Il dibattito pro e contro Chavez, praesente cadavere, non può non partire dalla constatazione che il suo modello economico e politico funziona solo se c’ è una continua sorgente di ricchezza da distribuire e non già da produrre giorno per giorno. Il neo-bolivarismo ha intercettato la rendita petrolifera prima accaparrata dalle élite e l’ ha redistribuita in parte ai più poveri, in cambio di sostegno politico. Putin e i sovrani del Golfo fanno lo stesso senza gran chiasso, anche perché a differenza di Chavez non hanno bisogno di essere rieletti in elezioni vere.
La domanda che dobbiamo farci noi, che invece dei pozzi petroliferi abbiamo un pozzo di debiti senza fondo, è che cosa dobbiamo imparare dall’ esperienza del Venezuela di Chavez e, a mio parere, la risposta è che dobbiamo stare alla larga. Non ci manca infatti l’ assistenzialismo di origine democristiana, nutrito da certo sindacalismo alla Camusso, non ci manca la corruzione che inevitabilmente si genera da uno Stato che si espande in ogni dove.
Il tenore di vita dei Venezuelani non è sostenibile o meglio lo è soltanto finché è sostenuto dalla rendita petrolifera. Nei lunghi anni sotto Chavez il Venezuela, che estrae petrolio dai primi del Novecento ma è uno dei Paesi più sgangherati del pianeta, ha visto peggiorare tutto quello che riguarda la produzione, concentrandosi sul consumo. Un Paese che aveva una discreta industrializzazione e ha visto molti nostri connazionali arrivare in cerca di fortuna fino a cinquant’ anni fa, è ora totalmente dipendente dall’ esportazione di materie prime e incapace di produrre modernamente beni e servizi. Nonostante il clima favoloso, le tante bellezze naturali e i campi in cui si miete due volte l’ anno, è il luogo della Terra dove è più difficile vivere, anzi sopravvivere, perché il numero di omicidi a Caracas è superato solo dalle città messicane al confine con gli USA, dominate dai narcos.
Il ricco Venezuela non conosce disciplina, non fa alcun sacrificio oggi per avere un migliore domani, non si stupisce, con tanti morti ammazzati ogni giorno, se le condizioni di sicurezza nei voli per Los Roques sono approssimative.

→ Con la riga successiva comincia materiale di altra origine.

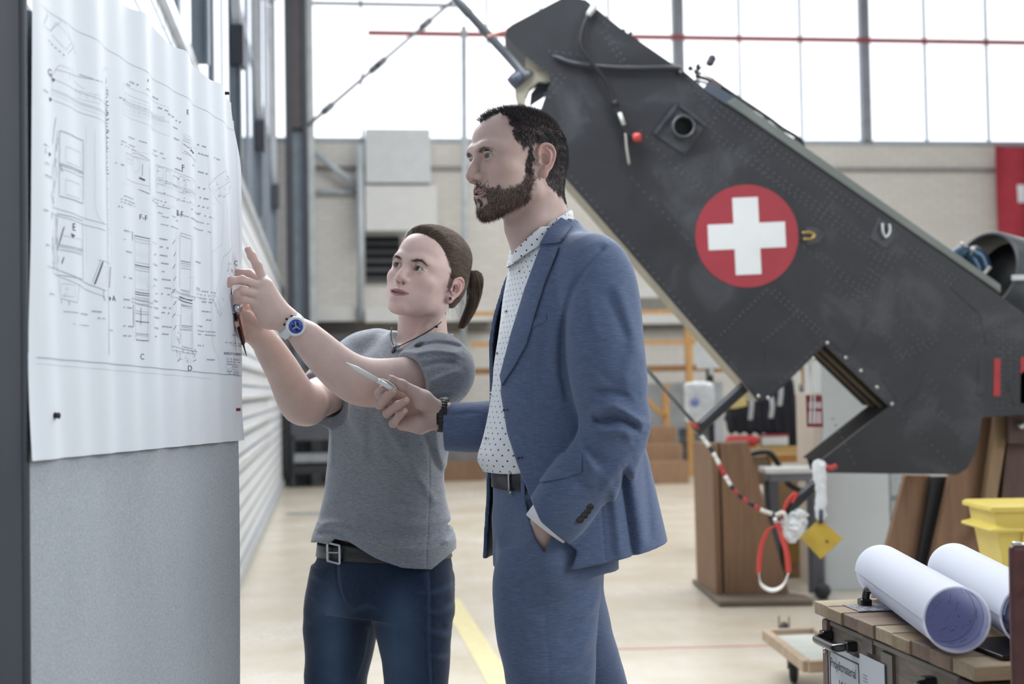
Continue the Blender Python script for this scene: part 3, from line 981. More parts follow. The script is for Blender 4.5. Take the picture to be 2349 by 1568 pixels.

Che ci vuoi fare, si tienes mala suerte? Io ho detto basta dopo che, nel penultimo incidente, me la cavai perché avevo scelto di volare con quello stesso volo, ma il giorno successivo. Avete presente il rigore maniacale che si attribuisce a Tedeschi, Svizzeri e Giapponesi e che peraltro è generalizzato nel mondo dell’ aviazione? Il Venezuela è l’ esatto contrario, tutto viene fatto… tra gli amici al bar farei riferimento ai genitali del miglior amico dell’ uomo.
Chavez ha distribuito pani e pesci ai Venezuelani, ma non li ha moltiplicati e non ha insegnato né a pescare né che per prendere i pesci ci si deve alzare presto. Il pericolo maggiore del neo-bolivarismo, soprattutto per chi non gode della medesima rendita, è dimenticare che bisogna infornare la torta ogni giorno e non solo passare il tempo discutendo delle fette o raccontarsi quanto si è felici nel vedere che ogni giorno la dimensione della torta decresce.
Addio Chavez, hai fatto fare una bella ricreazione ai tuoi connazionali. Chissà quando suonerà la campanella, che da noi è suonata inutilmente con lo spread nell’ estate 2011.